Structuring The Offer

Structuring The Offer

The Comparative Market Analysis (CMA) & Its Importance to Buyers

Prior to putting a home on the market or listing with a real estate agent, savvy home sellers obtain a comparative market analysis, also called a CMA by industry professionals. Sellers use the CMA to determine the price they are going to ask for their home.

So, why is this important for YOU, the home buyer?

Simply put, because sellers often (more often than not) price their homes at the very top of the fair market range or ABOVE it. It is essential that they buyer get their own CMA prepared by an unbiased agent (buyers’ agent) as opposed to relying on the CMA prepared by the listing agent. This unbiased CMA will serve as the basis for negotiating the price that you, the buyer, are willing to pay.

What is a Comparative Market Analysis?

Although CMA reports can vary from a one or two page list of comparable home sales to a multi-page comprehensive guide, the length and complexity of the report depends on the agent’s business practice and/or the particular property being considered. Some properties are easier to analyze than others. That said, comparative market analysis reports typically include the following:

  • Active Listings – Active listings are those homes currently listed for sale. These matter only to the extent that they represent the competition available for buyers to consider. Active listings are not indicative of market value because sellers can ask whatever they want for their home whether that price realistically reflects current market conditions or not. The asking prices do not reflect fair market value until they have sold at the asking price. In a buyer’s market, most sell for less than the asking price (exceptions include some short sale properties, bank owned properties and realistic seller prices wherein the seller wants to save himself the time and hassle of negotiating).
  • Pending Listings – Pending home sales are formerly “active” listings that are under contract and have no contingencies that must be cleared prior to closing. These have not yet closed so they are not yet considered as comparable sales. The actual selling price may very well be less (or more) than the price listed. That said, pending sales do indicate the direction that the market is moving whether up, down or stable.
  • Sold Listings – This is where the rubber meets the road. Homes that have closed within the previous six months are the best indicator of current fair market value. These are your comparable sales. These are the sales an appraiser will use when appraising the home for the buyer’s lender, along with pending sales which may have closed by the time the subject home is sold. Take a good, unbiased look at these homes because they are where your market value is determined.
  • Withdrawn / Expired – These are properties that were previously listed but taken off the market for any of a variety of reasons. The most typical reason during a buyer’s market is because the home was simply price too high. There is an axiom within the industry that says “sellers set the price but the market decides the value.” When a property is priced above what the market (willing and able buyers) determines then the listing usually expires or is withdrawn. Sometimes these homes are put back on the market with a different broker and/or at a lower price. The median prices of this group of listings is almost always significantly higher than the median prices of comparable sold properties.  Of course, there are other reasons listings are withdrawn including sellers remorse, too many days on the market (agents sometimes withdraw listings for a period of time and put back on the market as a new listing in a feeble attempt to fool buyers), repair requests from previous buyers that need to be addressed prior to placing the property back on the market or the seller simply fired the agent because of a variety of reasons and has not yet hired a new agent.
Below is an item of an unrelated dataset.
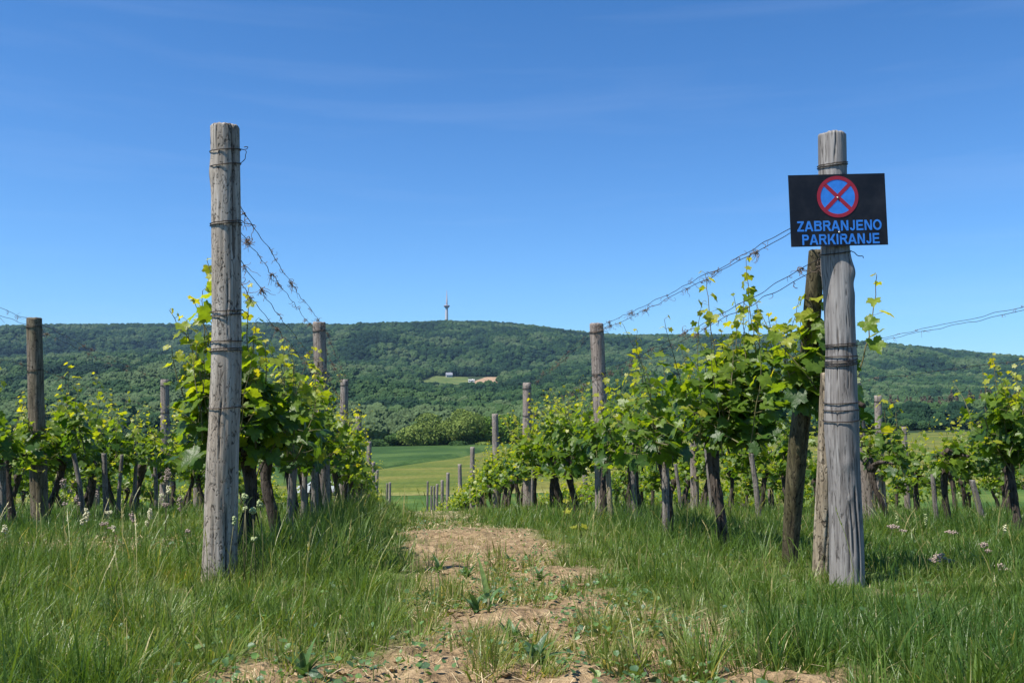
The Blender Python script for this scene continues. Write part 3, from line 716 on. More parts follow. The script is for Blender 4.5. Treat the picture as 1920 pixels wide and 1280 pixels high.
POSTS = {-1: [(8.9, 605, 598, 609, 25, M_POST_D), (13.9, 712, 646, 648, 15.5, M_POST_D), (18.9, 780, 672, 675, 11.5, M_POST_D), (24, 828, 692.5, 694, 9, M_POST_D), (29, 866, 700, 701, 7.5, M_POST_D), (34, 881, 707, 708, 6.5, M_POST_D), (39.5, 904, 731, 731, 5, M_POST_D)],
         1: [(8.9, 607, 1118, 1130, 27, M_POST_D), (13.9, 718, 988, 991, 17, M_POST_D), (18.9, 776, 928, 930, 12, M_POST_D), (24, 838, 886, 887, 9, M_POST_D), (29, 870, 862, 863, 7.5, M_POST_D), (34, 886, 840, 841, 6.5, M_POST_D), (39, 900, 829, 830, 6, M_POST_D), (43, 907, 820, 820, 5, M_POST_D)],
         -2: [(3.7, 238, -905, -912, 54, M_POST_A), (8.6, 597, 64, 86, 28, M_POST_C), (13.6, 712, 309, 313, 16, M_POST_D), (18.6, 790, 372, 374, 12, M_POST_D), (23.6, 835, 425, 425, 9, M_POST_D)],
         2: [(3.9, 250, 2800, 2790, 54, M_POST_A), (8.9, 600, 1588, 1628, 24, M_POST_D), (13.9, 735, 1298, 1300, 15, M_POST_D), (18.9, 786, 1180, 1181, 11, M_POST_D), (23.9, 838, 1095, 1096, 9, M_POST_D)],
         3: [(8.9, 600, 2160, 2155, 24, M_POST_D), (13.9, 742, 1646, 1650, 14, M_POST_D), (18.9, 800, 1440, 1442, 10, M_POST_D), (23.9, 845, 1290, 1291, 8, M_POST_D)],
         -3: [(13.6, 720, -40, -38, 15, M_POST_D), (18.6, 795, 184, 186, 11, M_POST_D), (23.6, 838, 290, 290, 8, M_POST_D)],
         4: [(13.9, 735, 2000, 2004, 14, M_POST_D), (18.9, 800, 1695, 1697, 10, M_POST_D)]}
ROWN = {-1: 'the row left of the path', 1: 'the row right of the path', -2: 'the second row left', 2: 'the second row right', -3: 'the third row left', 3: 'the third row right', -4: 'the fourth row left', 4: 'the fourth row right', 5: 'the fifth row right'}
POSTTOP = {-1: [(3.9, 1.2)], 1: [(3.87, 1.16)]}
for row, lst in POSTS.items():
    for k, (d, pt, xt, xb, w, mat) in enumerate(lst):
        gb = P(xb, 760, d); gz = float(ground_z(gb[0], d)); top = P(xt, pt, d)
        base = np.array([gb[0], d, gz]); r = w / 2 / F * d
        nth = k + 2 if row in (-1, 1) else k + 1
        w_ = 'grey wooden post' if mat is not M_POST_C else 'dark old post'
        t = thing('vineyard_post', base, f'{w_}, {ORD[nth - 1]} from the near end of {ROWN[row]}', 'post', PG)
        segs, rings = (36, 110) if d < 10 else (20, 40)
        L = [(0, 0, -0.2), tuple((top - base) * 0.5 + np.array([0.012 * (-1) ** k, 0, 0])), tuple(top - base)]
        me, pr = post_mesh('vineyard_post', L, [r * 1.12, r * 1.03, r * 0.95], 40 + row * 7 + k, segs, rings, mat,
                           [(-1.2 - 0.4 * (k % 3), 0.2, 1.2, 0.06, r * 0.12), (-2.0, 0.9, 2.5, 0.05, r * 0.1)] if d < 15 else (), (), 0.08)
        put('timber', me, t)
        H = top[2] - base[2]
        if d < 15:
            wire_tie(t, pr, H - 0.09, 0.006, 2, k, d < 10); wire_tie(t, pr, H - 0.5, 0.006, 2, k + 5, False)
        POSTTOP.setdefault(row, []).append((d, float(top[2])))
# the fourth left post keeps a plain top
# ------------------------------------------------------------------ no-parking sign
M_SIGN, n_, l_ = nodemat('black_sign_plastic')
b_ = n_.new('ShaderNodeBsdfPrincipled'); b_.inputs['Specular IOR Level'].default_value = 0.3
t_ = noise(n_, l_, 9, 7, 0.7); r_ = ramp(n_, [(0.45, (0.0035, 0.0045, 0.009)), (0.75, (0.016, 0.018, 0.024))]); l_.new(t_.outputs[0], r_.inputs[0])
t2_ = noise(n_, l_, 60, 3, 0.6, stretch=(3, 1, 0.12)); r2_ = ramp(n_, [(0.70, (0, 0, 0)), (0.78, (0.03, 0.03, 0.034))]); l_.new(t2_.outputs[0], r2_.inputs[0])
m_ = n_.new('ShaderNodeMix'); m_.data_type = 'RGBA'; m_.blend_type = 'ADD'; m_.inputs[0].default_value = 1.0; l_.new(r_.outputs[0], m_.inputs[6]); l_.new(r2_.outputs[0], m_.inputs[7]); l_.new(m_.outputs[2], b_.inputs['Base Color'])
rr_ = n_.new('ShaderNodeMapRange'); rr_.inputs[3].default_value = 0.35; rr_.inputs[4].default_value = 0.65; l_.new(t_.outputs[0], rr_.inputs[0]); l_.new(rr_.outputs[0], b_.inputs['Roughness']); out(n_, l_, b_.outputs[0])
M_SRED = plain('sign_red', (0.28, 0.016, 0.035), 0.5, spec=0.3, vary=0.14, scale=30)
M_SBLUE = plain('sign_blue', (0.03, 0.19, 0.62), 0.5, spec=0.3, vary=0.14, scale=40)
M_SCREW = plain('zinc_screw', (0.5, 0.48, 0.42), 0.35, 0.9)
ds = 3.79
cn = [P(x, y, ds) for x, y in ((1481, 461.5), (1665.5, 460), (1660, 326.5), (1478.5, 328))]
ctr = np.mean(cn, 0); ux = (cn[1] - cn[0] + cn[2] - cn[3]) / 2; sw = np.linalg.norm(ux); uy = (cn[3] - cn[0] + cn[2] - cn[1]) / 2; sh = np.linalg.norm(uy)
roll = math.atan2(ux[2], ux[0])
sg = thing('no_parking_sign', ctr, 'black rectangular no parking sign with blue lettering and red crossed circle', 'sign')
sg.rotation_euler = (R(1.0), -roll - R(1.2), R(1.5))
K = sw / 184.0                                  # metres per photo pixel on the sign
mb = MB(); mb.box((0, 0, 0), (sw, 0.004, sh)); pan = mb.mesh('panel', M_SIGN, False); put('panel', pan, sg)
def fan(mb, pts, y):
    V = [(x, y, z) for x, z in pts]; mb.add(V, (), [(0, i, i + 1) for i in range(1, len(V) - 1)])
cxs, czs, ro_ = 0.0 * K, (394 - 369) * K, 39.5 * K
disc = MB(); fan(disc, [(cxs + (ro_ - 3 * K) * math.cos(a), czs + (ro_ - 3 * K) * math.sin(a)) for a in np.linspace(0, 2 * math.pi, 64, endpoint=False)], -0.0026)
sym = put('symbol', disc.mesh('disc', M_SBLUE, False), sg)
rg = MB(); a = np.linspace(0, 2 * math.pi, 72, endpoint=False)
V = np.concatenate([np.stack([cxs + r_ * np.cos(a), np.full(72, -0.0036), czs + r_ * np.sin(a)], -1) for r_ in (ro_, ro_ - 6.8 * K)]); j = np.arange(72); k = (j + 1) % 72
rg.add(V, np.stack([j, k, 72 + k, 72 + j], -1))
ri = ro_ - 6.0 * K; hw = 3.6 * K
for an, yo in ((R(45), -0.0033), (R(-45), -0.0031)):
    ca, sa = math.cos(an), math.sin(an)
    fan(rg, [(cxs + u * ca - v * sa, czs + u * sa + v * ca) for u, v in ((-ri, -hw), (ri, -hw), (ri, hw), (-ri, hw))], yo)
put('prohibition_ring', rg.mesh('ring', M_SRED, False), sym)
GLY = {'Z': .611, 'A': .722, 'B': .722, 'R': .722, 'N': .722, 'J': .53, 'E': .667, 'O': .778, 'P': .667, 'K': .722, 'I': .278}
def glyph(ch):
    """heavy sans capital as strokes (quads) in a box one cap-height tall"""
    W = GLY[ch] / .716; m = 0.10; t = 0.205; L, Rr = m, W - m * 0.6; q = []
    def seg(x0, y0, x1, y1, w=t):
        d = math.hypot(x1 - x0, y1 - y0); nx_, ny_ = -(y1 - y0) / d * w / 2, (x1 - x0) / d * w / 2
        q.append([(x0 + nx_, y0 + ny_), (x0 - nx_, y0 - ny_), (x1 - nx_, y1 - ny_), (x1 + nx_, y1 + ny_)])
    def slant(xb, xt, y0=0.0, y1=1.0, w=0.225): q.append([(xb - w / 2, y0), (xb + w / 2, y0), (xt + w / 2, y1), (xt - w / 2, y1)])
    def arc(cx, cy, rx, ry, a0, a1, n=14, w=t):
        for k in range(n):
            u, v = R(a0 + (a1 - a0) * k / n), R(a0 + (a1 - a0) * (k + 1) / n)
            q.append([(cx + rx * math.cos(u), cy + ry * math.sin(u)), (cx + (rx - w) * math.cos(u), cy + (ry - w * .9) * math.sin(u)), (cx + (rx - w) * math.cos(v), cy + (ry - w * .9) * math.sin(v)), (cx + rx * math.cos(v), cy + ry * math.sin(v))])
    stem = lambda: seg(L + t / 2, 0, L + t / 2, 1)
    bar = lambda x0, x1, y, w=0.18: seg(x0, y, x1, y, w)
    if ch == 'Z': bar(L * .5, Rr, .91); bar(L * .3, Rr, .09); slant(L * .5 + .14, Rr - .14, .15, .85, .27)
    if ch == 'A': slant(.115, W / 2 - .02); slant(W - .115, W / 2 + .02); bar(.25, W - .25, .30, .16)
    if ch in 'BRP':
        stem(); top = .72 if ch != 'B' else .755; rt = .28 if ch != 'B' else .245
        bar(L, Rr - rt, .91); bar(L, Rr - rt, top - rt + .09); arc(Rr - rt - .01, top, rt, rt, -90, 90)
        if ch == 'B': bar(L, Rr - .28, .09); arc(Rr - .27, .285, .285, .285, -90, 90)
        if ch == 'R': slant(Rr - .05, Rr - .36, 0, .5, .25)
    if ch == 'N': stem(); seg(Rr - t / 2, 0, Rr - t / 2, 1); slant(Rr - t / 2 - .03, L + t / 2 + .03, 0, 1, .22)
    if ch == 'J': seg(Rr - t / 2, .28, Rr - t / 2, 1); arc(Rr - .29, .29, .29, .30, -180, 0)
    if ch == 'E': stem(); bar(L, Rr, .91); bar(L, Rr - .04, .51, .17); bar(L, Rr + .02, .09)
    if ch == 'O': arc(W / 2, .5, W / 2 - .05, .52, 0, 360, 36)
    if ch == 'K': stem(); slant(L + .30, Rr - .10, .38, 1, .27); slant(Rr - .06, L + .42, 0, .60, .27)
    if ch == 'I': seg(W / 2, 0, W / 2, 1)
    return W, q
def text_mesh(word, cap, width, x0, zbase):
    x = 0.0; qs = []
    for ch in word:
        w, q = glyph(ch); qs += [[(px_ + x, pz) for px_, pz in f] for f in q]; x += w
    V = []; 
    for k, f in enumerate(qs): V += [(px_ / x * width + x0, -0.0026 - 0.000004 * k, pz * cap + zbase) for px_, pz in f]
    return mesh_np(word.lower(), V, np.arange(len(V)).reshape(-1, 4), None, None, False, [M_SBLUE])
px2x = lambda px: (px - 1571.5) * K
px2z = lambda py: (394 - py) * K
put('lettering', text_mesh('ZABRANJENO', 19.5 * K, 162 * K, px2x(1491.5), px2z(433.5)), sg)
put('lettering', text_mesh('PARKIRANJE', 19.5 * K, 149 * K, px2x(1499), px2z(459)), sg)
for zc in (czs - 2 * K, px2z(436.5)):
    V, q = lathe([(0.0001, -0.004), (0.003, -0.0035), (0.0045, -0.0018), (0.0046, 0.0)], 14); V = V[:, [0, 2, 1]] + (0, -0.003, zc)
    mb = MB(); mb.add(V, q); put('screw', mb.mesh('screw', M_SCREW), sg)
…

Examination and Analysis of Comparable Sales

Some homes are easier to find comparable sales than others. If a home is located in a planned development, it is likely that there are other homes very similar to it but if it is in an area of mixed development it may be more difficult to determine what homes are most comparable. Furthermore, it is difficult to compare a three-level home to a single story home or a home with numerous upgrades to a home consisting mostly of “builder grade” features. It is imperative that comparable sales are chosen only from those that are most identical to the subject home in location, size, age, condition and features.
  • Size – Given that other factors have already been weighed, a starting point for appraisers is in comparing homes based on square footage. This is determined by the amount of under-roof, heated, living space. Larger homes are valued less per square foot than smaller homes. Typically, variance in size for median price homes is in the 200 to 400 square foot range. For instance, if the subject home is 2000 square feet, the best comparable listings are between 1800 and 2200 square feet. That range may be expanded to 1600 to 2400 if sufficient data is unavailable in the former range.
  • Age – Preferably, the age of comparable sold homes should be within just a few years of the subject home (5 years younger to 5 years older). However, some neighborhoods consists of a wide range of homes in terms of age and in those situations, factors other than age often weigh much heavier in determining value than the age of the homes.
  • Features, amenities, upgrades and condition – This is an area in which most sellers (and novice agents) make costly mistakes in determining value. Sellers tend to think that their home features, amenities, upgrades and condition are far superior to other homes in the area and that the value for that superiority is great. The fact is that, even if the superiority is real, in a buyer’s market many (perhaps “most”) are of very little value to potential buyers. Also, more often than not, the comparable homes are more like the subject home than the seller realizes or is willing to acknowledge.
  • Location – It’s no secret that real estate is valued heavily based on “location, location, location,” but in our experience few people really understand why this is so true.  Suffice it to say that “location” entails far more than just the neighborhood or region of town it is built.